Like Nixon, Senator Clinton is widely disliked. Like Nixon, she cannot be made warm, even by a modern-day Roger Ailes. Like Nixon, she is a politician whose resentments are always close to the surface. And like Nixon, she is a politician about whom her peers have real doubts.

But also like Nixon, she is intelligent and diligent and determined and tough and she has been through hell and back. She is experienced in a way that only her husband and President George W. Bush are experienced. She knows what it's like to get her head kicked in every day, day after day after day, for months and years on end. She endures.

That was the whole point of the 1968 Nixon campaign narrative. He wasn't perfect by any means, but he was formidable and he endured. It's a narrative that fits Senator Clinton's campaign like a glove. For reasons either right or wrong, Americans will elect their first female president only when they are convinced that she is the tougher of the two (or three) choices. She won't be inevitable until we believe she is as formidable as Tricky Dick.

Rohirrim
11-21-2007, 12:08 PM
I take it you support Billary?

Bronco Bob
11-21-2007, 12:24 PM
I could vote for any of the Democrats, but I think she has
the best chance at beating the Republicans, and getting
things done after she is in.
And ultimately that's what I want, a Democrat back in the
White House.

Breaker
11-21-2007, 12:30 PM
It would be funny to see her use a "Bill" speech like Nixon did for "Checkers"

Bronco Bob
11-21-2007, 12:38 PM
It would be funny to see her use a "Bill" speech like Nixon did for "Checkers"

In case anyone isn't familiar with Nixon's "Checkers" speech, which Nixon
gave when he was running for Vice President in 1952,

Nixon, having been accused of accepting $18,000 (which equates to approximately $140,000 in 2007 dollars) in illegal campaign contributions, gave a live address to the nation in which he revealed the results of an independent audit that was conducted on his finances, exonerating him of any malfeasance. The money, he asserted, did not go to him for personal use, nor did it count as income, but rather as reimbursement for expenses. He followed with a complete financial history of his personal assets, finances, and debts, including his mortgages, life insurance, and loans, all of which had the effect of painting him as living a rather austere lifestyle. He denied that his wife Pat had a mink coat, instead she wore a "respectable Republican cloth coat."

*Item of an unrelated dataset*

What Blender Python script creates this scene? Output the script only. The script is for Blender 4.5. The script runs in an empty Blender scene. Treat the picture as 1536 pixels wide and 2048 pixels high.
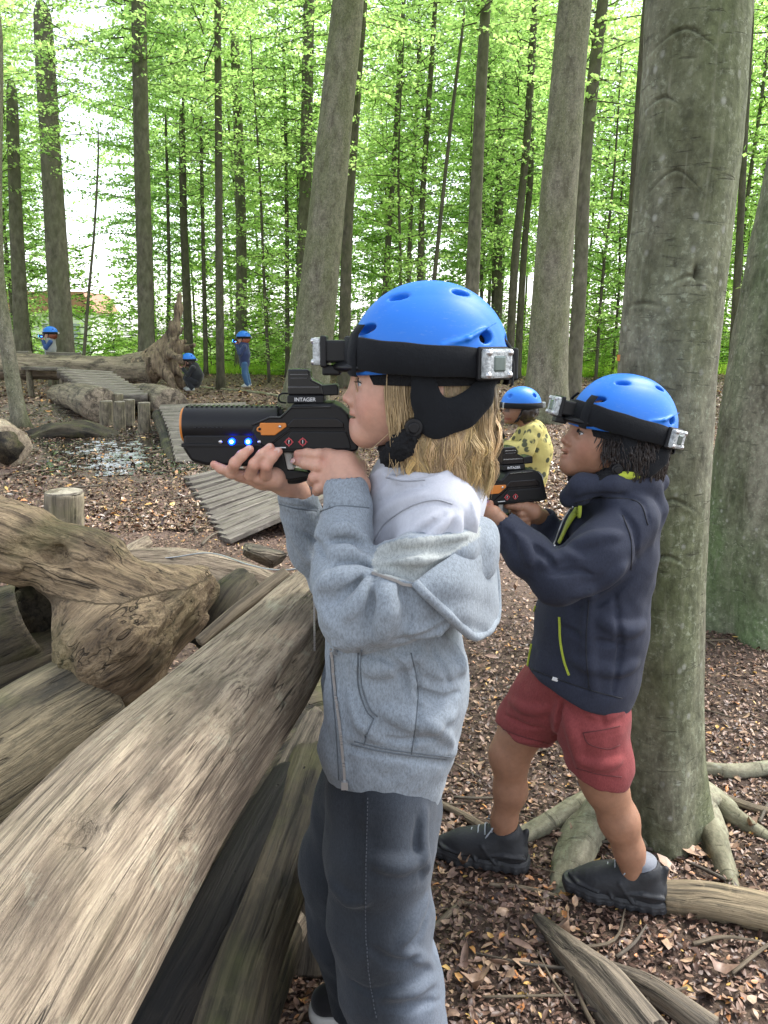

The one contribution he admitted receiving was from a Texas traveling salesman named Lou Carrol who gave his family an American Cocker Spaniel, which his daughter named "Checkers." Nixon admitted that this gift could be made into an issue by some, but maintained that he didn't care, stating "the kids, like all kids, love the dog and I just want to say this right now, that regardless of what they say about it, we're gonna keep it." Later, when asked about Nixon's performance, some Dwight Eisenhower campaign insiders joked, "We're keeping the dog." (Mentioning the dog was a subtle way of attacking the Democratic party. During World War II, Republicans charged that FDR had accidentally left his dog Fala behind on the Aleutian Islands while on tour there, and had sent a United States Navy destroyer to retrieve him at an exorbitant cost.)

SoCalBronco
11-22-2007, 01:38 AM
I've always felt this whole personality/warmth/connectability thing is a pile of crap. It's irrelevant and people are simply stupid to base their decisions on who they feel is more "likeable". It's stupid. Jack Kennedy possessed alot of charm, pizzaz, style and inherent likeability, but he was an abject failure and an embarassment of a President. The current President Bush is a likeable guy in an aw shucks kind of way and one of the reasons he drew support in contrast to the more introverted Al Gore was because of this. Like Kennedy, he has been an abject failure. The same with Reagan. High charisma really doesn't mean a whole lot. The same is true of Eisenhower, a highly popular personal figure, but rather mediocre (as President, not ofcourse as Supreme Allied Commander).

This is not to say I support a Clinton candidacy, because I don't, I would never vote for her (although I respect her intelligence), but I've made that decision on the basis of things completely apart from likeability/awkwardness. That's an irrelevant factor to me.